Once the content is available for transmitting, the source device identifies available display devices and their respective capabilities, and asks the user to select which device should act as the display. At this point, the source device establishes a link with the chosen display device in preparation for transmission.

The below figure shows the wireless streaming in Miracast.

Once the connection is established, the source device encodes the content, taking into account display device capabilities and channel conditions to optimize transmission over the Wi-Fi interface. Finally, the display device receives the content, decodes it, and renders it.
The below table show the miracast supported formats:

Miracast: Supported formats

Display Resolution


  1. 17 Consumer Electronics Association (CEA) formats, from 640 x 480 up to 1920 x 1080 pixels, and from 24 to 60 frames per second6 (fps)
  2. 29 Video Electronics Standards Association (VESA) formats, from 800 x 600 up to 1920 x 1200 pixels, and from 30 to 60 fps.
  3. 12 handheld formats, from 640 x 360 up to 960 x 540 pixels, and from 30 to 60 fps




  1. ITU-T H.264 (also known as Advanced Video Coding [AVC]) for high-definition (HD) video, supporting the Constrained Baseline Profile (CBP) and the Miracast-specific Constrained High Profile (CHP), at levels ranging from 3.1 to 4.2.




  1. Mandated codec: Linear Pulse-Code Modulation (LPCM) 16 bits, 48 kHz sampling, 2 channels
  2. Optional audio codecs, based on:
  • LPCM mode 16 bits, 44.1 kHz sampling, 2 channels.
  •  Advanced Audio Coding (AAC) modes
  • Dolby Advanced Codec 3 (AC3) modes


Miracast Principal Mechanisms (Miracast session management):

  1. Device Discovery: Source and display devices discover each other prior to connection setup.
  2. Service Discovery (optional): Source and display devices discover each other’s Miracast capabilities prior to connection setup.
  3. Device selection: A remote device is selected for connection setup. User input and local policies may be used to decide which device is a display and which is a source.
  4. Connection setup: Connection setup selects a method (Wi-Fi Direct or TDLS) to manage the connection. Upon the establishment of connectivity between the source and display devices,the display initiates a Transmission Control Protocol (TCP) connection, with a control port using Real-Time Streaming Protocol (RTSP) to create and manage the sessions between source and display devices.
  5. Capability negotiation: Source and display devices determine the parameters for the Miracast session.
  6. Content protection setup (optional): If the devices support content protection and are streaming content requiring protection, session keys for link content protection are derived using High-bandwidth Digital Content   Protection (HDCP) 2.0/2.1. HDCP session keys are established before the RTP session is initiated.
  7. Session establishment and streaming: Upon completion of capability negotiation, the source and display devices setup the Miracast session prior to streaming content.

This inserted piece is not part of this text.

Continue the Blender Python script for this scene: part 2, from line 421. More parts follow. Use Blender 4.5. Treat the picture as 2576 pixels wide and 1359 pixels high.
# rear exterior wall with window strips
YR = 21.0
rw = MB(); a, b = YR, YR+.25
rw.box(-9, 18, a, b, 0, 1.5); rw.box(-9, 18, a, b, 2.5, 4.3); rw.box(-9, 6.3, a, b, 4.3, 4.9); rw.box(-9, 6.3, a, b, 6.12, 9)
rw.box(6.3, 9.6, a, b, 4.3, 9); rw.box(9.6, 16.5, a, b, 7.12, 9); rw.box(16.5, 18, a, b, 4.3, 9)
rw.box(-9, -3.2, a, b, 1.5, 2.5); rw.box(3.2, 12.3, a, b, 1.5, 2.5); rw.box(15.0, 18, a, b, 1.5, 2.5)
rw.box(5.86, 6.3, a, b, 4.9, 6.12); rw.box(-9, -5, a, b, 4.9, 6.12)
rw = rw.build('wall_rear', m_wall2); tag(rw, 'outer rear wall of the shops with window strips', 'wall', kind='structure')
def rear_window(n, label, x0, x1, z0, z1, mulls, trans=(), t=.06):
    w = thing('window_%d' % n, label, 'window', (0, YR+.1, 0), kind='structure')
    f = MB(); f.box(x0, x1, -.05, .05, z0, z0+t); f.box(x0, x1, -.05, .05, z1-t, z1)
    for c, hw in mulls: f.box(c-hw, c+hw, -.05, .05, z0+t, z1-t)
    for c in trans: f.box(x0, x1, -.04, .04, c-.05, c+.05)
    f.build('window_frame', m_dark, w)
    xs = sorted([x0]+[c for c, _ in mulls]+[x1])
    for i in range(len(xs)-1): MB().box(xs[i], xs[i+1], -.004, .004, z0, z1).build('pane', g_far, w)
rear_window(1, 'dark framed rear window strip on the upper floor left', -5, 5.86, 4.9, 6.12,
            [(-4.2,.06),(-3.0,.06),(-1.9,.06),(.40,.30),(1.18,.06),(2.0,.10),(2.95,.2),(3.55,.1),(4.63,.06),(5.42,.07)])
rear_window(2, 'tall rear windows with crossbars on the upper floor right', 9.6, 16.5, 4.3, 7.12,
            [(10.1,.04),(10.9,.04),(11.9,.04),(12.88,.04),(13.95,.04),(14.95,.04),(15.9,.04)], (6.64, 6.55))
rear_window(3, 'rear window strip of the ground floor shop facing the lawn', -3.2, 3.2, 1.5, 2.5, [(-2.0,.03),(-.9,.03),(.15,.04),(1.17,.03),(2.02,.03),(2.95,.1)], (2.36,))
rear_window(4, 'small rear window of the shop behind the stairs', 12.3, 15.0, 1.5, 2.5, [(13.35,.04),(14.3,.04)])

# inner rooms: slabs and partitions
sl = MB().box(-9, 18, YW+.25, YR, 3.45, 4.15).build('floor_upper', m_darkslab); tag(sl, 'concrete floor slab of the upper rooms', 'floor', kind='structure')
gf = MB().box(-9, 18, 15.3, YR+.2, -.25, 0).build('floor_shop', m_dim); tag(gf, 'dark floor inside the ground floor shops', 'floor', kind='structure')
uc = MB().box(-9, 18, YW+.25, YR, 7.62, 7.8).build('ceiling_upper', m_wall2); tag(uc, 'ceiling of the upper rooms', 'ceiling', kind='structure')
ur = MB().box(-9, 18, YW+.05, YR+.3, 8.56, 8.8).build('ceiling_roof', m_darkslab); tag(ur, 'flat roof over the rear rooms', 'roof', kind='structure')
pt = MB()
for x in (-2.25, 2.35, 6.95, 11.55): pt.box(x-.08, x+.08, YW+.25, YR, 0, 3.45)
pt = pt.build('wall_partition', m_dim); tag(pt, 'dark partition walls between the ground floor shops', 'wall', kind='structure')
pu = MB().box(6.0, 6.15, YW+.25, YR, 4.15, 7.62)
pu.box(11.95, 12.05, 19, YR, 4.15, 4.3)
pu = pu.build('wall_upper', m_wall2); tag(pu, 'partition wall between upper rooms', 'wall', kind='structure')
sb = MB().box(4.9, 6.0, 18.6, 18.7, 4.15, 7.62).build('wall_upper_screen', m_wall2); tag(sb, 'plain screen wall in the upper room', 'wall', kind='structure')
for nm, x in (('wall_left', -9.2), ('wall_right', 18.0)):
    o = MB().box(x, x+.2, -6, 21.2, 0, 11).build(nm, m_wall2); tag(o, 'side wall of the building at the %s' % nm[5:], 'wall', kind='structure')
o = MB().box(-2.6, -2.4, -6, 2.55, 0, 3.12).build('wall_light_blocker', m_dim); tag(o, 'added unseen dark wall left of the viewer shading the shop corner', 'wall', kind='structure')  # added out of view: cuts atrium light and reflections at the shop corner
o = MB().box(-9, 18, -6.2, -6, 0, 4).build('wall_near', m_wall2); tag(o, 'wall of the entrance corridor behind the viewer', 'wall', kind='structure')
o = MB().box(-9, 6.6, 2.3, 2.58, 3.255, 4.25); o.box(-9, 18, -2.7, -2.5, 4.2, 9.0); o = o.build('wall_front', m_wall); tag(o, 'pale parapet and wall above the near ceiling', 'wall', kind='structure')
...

The audio and video content available on the source device is packetized using Moving Picture Experts Group 2 Transport Stream (MPEG2-TS) coding and encapsulated by Real-Time Protocol (RTP) User Datagram Protocol (UDP) and Internet Protocol (IP).
  8. User input back channel setup (optional): A User Interface Back Channel (UIBC) for transmitting control and data information related to user interaction with the user interface is set up. Two user input categories are available, i.e., Human Interface Device Class (HIDC) and Generic.
  9. Payload control : When the payload transfer starts, devices may adapt transmission parameters on the basis of channel conditions and power consumption
  10. Display session teardown: Either the source or the display terminates the Miracast session.


Miracast simplifies the process of forming direct wireless connections, freeing users from spending time and effort connecting cables or manually establishing a wireless link every time they want to share content between devices. With Miracast, devices identify and connect to each other, manage their connection, and optimize the transmission of content on the basis of their capabilities and network conditions. Miracast brings a user experience that is functionally similar to a wired connection, but with the added advantage of portability within the Wi-Fi coverage area.

Miracast user experience:

To start using Miracast, the user has to:

  1. Power on both the source (transmitting) and display (receiving) devices, and enable Miracast if not enabled by default
  2. If using the user interface on a display device:
    1. Request the device to discover all the compatible source devices.
    2.  Browse the source devices that have been discovered or previously paired
    3. Select the source device to be paired
  3. If using the user interface in a source device:
    1. Request the device to discover all the compatible display devices.
    2. Browse the display devices that have been discovered or previously paired.
    3. Select the display device to be paired.
  4. Begin playing the content on the source.

Wi-Fi Direct is used to complete these initial steps to connect the two devices. In subsequent sessions, the two devices recognize that they are paired without repeating these steps. The user can initiate a new session from either the source device or the display device. A source device and a display device can be involved in only one active session at a time. The session can be ended by either device.